Solution to Exercise 7.03.

  (a) Narrower. One needs a narrower interval for less confidence. Asking for 95% confidence vs. 90%, we want to be more sure the interval contains the true value, so we have to make it wider for more confidence. This is clear from looking at the formula in the box on p. 282: we would use z_.025 = 1.960 for a 95% CI and for a 90% CI we would use the smaller multiplier z_.05 = 1.645.

(b) Not Correct. Either $\mu$ is in the interval or it is not. If we look at the r.v. version $\bar{X} \pm 1.960*\sigma/\sqrt{n}$, then there is 95% probability, but when we plug in the observed values, there is no longer any probability, so in order to express the result we use the term confidence.

(c) Not Correct. The confidence interval is a statement about the population parameter $\mu$, not about individual observations from the population. We could say that there is 95% probability that a randomly chosen bottle is within the limits $\mu \pm 1.960*\sigma$.

(d) Not Correct, probably.
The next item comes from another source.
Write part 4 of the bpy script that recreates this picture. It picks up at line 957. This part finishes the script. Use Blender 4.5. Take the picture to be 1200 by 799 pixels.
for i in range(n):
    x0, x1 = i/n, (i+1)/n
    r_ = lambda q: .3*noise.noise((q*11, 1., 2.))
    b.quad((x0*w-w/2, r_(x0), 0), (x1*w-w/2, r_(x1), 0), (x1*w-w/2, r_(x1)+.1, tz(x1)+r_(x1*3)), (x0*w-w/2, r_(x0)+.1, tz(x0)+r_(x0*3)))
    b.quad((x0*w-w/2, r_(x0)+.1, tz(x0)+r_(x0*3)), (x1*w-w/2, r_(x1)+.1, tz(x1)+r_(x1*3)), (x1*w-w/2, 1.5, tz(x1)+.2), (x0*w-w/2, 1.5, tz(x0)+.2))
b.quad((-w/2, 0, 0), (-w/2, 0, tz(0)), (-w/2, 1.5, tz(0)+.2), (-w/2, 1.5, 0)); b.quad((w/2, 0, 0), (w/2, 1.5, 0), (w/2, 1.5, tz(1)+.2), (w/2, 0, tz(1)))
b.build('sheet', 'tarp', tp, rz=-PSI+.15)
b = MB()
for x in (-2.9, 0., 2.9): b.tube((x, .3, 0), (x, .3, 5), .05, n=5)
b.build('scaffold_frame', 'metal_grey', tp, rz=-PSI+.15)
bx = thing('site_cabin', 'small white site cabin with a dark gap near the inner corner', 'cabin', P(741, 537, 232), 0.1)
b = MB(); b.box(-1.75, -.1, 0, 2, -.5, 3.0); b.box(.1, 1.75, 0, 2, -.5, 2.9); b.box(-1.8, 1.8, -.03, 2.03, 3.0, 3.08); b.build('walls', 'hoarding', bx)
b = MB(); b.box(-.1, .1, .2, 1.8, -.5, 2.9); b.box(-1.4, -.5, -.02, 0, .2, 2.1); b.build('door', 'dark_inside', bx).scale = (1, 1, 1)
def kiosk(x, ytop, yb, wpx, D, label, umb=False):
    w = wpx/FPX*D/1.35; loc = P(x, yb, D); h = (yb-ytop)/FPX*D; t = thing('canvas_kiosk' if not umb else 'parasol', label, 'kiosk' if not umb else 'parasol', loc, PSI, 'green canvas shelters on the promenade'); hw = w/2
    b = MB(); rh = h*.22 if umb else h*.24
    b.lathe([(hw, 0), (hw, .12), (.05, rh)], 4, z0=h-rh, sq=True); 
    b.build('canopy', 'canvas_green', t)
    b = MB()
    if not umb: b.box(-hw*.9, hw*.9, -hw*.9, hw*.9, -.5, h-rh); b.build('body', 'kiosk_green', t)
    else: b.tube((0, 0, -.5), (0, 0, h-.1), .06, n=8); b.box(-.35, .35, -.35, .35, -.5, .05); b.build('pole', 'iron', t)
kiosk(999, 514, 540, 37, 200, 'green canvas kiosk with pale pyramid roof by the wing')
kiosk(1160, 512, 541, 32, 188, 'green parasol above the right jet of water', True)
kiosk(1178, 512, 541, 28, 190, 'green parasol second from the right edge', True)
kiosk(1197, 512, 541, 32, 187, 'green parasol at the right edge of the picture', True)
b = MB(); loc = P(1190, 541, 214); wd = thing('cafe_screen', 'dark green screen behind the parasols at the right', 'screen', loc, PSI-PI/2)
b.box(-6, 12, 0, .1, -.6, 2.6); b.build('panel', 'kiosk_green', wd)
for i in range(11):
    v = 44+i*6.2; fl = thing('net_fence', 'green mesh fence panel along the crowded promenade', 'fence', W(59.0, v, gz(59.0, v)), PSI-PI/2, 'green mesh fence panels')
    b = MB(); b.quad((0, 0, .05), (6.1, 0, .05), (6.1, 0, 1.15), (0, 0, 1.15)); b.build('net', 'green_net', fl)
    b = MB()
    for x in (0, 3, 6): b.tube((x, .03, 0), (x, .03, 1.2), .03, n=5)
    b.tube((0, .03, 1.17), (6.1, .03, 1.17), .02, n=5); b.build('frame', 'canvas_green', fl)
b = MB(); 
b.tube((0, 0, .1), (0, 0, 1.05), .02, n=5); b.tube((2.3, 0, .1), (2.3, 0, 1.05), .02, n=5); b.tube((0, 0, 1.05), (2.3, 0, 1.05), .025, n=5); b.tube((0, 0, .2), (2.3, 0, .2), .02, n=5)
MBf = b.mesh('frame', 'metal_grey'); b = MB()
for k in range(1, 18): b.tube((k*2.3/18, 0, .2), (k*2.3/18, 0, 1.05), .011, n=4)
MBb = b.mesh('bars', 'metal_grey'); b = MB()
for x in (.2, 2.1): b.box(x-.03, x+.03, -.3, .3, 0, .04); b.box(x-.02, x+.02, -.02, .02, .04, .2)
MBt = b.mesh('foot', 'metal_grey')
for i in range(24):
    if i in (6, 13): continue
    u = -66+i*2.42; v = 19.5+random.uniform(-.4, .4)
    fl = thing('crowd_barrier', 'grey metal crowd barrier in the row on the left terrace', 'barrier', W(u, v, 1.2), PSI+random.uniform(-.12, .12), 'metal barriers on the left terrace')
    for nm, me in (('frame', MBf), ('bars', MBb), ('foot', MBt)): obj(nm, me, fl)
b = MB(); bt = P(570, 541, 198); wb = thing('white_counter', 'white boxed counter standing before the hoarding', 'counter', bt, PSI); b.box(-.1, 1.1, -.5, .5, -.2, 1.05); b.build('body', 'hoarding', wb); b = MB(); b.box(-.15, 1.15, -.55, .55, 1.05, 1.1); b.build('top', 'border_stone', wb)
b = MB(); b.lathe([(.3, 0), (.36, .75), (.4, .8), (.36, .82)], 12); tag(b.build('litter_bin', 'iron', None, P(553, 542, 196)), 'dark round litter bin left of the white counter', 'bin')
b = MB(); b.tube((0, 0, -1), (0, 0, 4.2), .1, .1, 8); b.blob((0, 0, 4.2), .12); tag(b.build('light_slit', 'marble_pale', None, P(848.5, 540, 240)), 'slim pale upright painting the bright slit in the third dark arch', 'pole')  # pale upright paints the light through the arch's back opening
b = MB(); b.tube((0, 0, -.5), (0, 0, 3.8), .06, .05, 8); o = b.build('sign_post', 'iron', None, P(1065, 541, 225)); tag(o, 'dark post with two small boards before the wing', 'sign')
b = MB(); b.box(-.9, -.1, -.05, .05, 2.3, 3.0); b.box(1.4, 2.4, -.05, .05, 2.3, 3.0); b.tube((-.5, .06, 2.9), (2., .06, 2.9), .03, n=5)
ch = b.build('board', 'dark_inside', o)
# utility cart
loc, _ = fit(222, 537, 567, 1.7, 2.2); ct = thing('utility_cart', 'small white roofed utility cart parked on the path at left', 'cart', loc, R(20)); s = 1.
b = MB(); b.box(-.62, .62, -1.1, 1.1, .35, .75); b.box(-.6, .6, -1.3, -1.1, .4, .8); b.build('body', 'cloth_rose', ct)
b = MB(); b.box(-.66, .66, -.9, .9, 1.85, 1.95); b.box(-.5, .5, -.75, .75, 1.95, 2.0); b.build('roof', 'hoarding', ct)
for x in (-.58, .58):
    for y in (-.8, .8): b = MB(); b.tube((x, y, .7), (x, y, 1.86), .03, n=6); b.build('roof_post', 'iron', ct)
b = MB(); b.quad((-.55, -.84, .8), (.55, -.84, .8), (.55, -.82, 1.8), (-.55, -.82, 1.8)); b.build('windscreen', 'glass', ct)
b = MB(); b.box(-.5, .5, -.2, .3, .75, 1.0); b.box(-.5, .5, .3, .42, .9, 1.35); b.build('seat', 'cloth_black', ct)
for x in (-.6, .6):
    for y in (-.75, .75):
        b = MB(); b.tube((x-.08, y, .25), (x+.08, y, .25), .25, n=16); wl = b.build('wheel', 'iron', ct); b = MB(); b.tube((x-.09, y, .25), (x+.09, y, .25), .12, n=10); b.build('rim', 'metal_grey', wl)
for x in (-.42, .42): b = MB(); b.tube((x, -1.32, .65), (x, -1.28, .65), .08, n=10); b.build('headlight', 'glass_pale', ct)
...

The number of 95% confidence intervals that contain the true $\mu$ would be a binomial r.v. with n = 100 trials and success probability p = .95. It may happen that exactly 95 trials result in ``success,'' i.e. that the true $\mu$ is in the CI, but more likely than not it would be some other value near 95. (Note: I computed P[Y=95] where $Y \sim Bin(100,.95)$, and the result was .18. So there is a .18 chance that 95 out of 100 intervals contains the true $\mu$, but a 1-.18 = .82 chance that the number of CI's containing the true value is something other than 95.)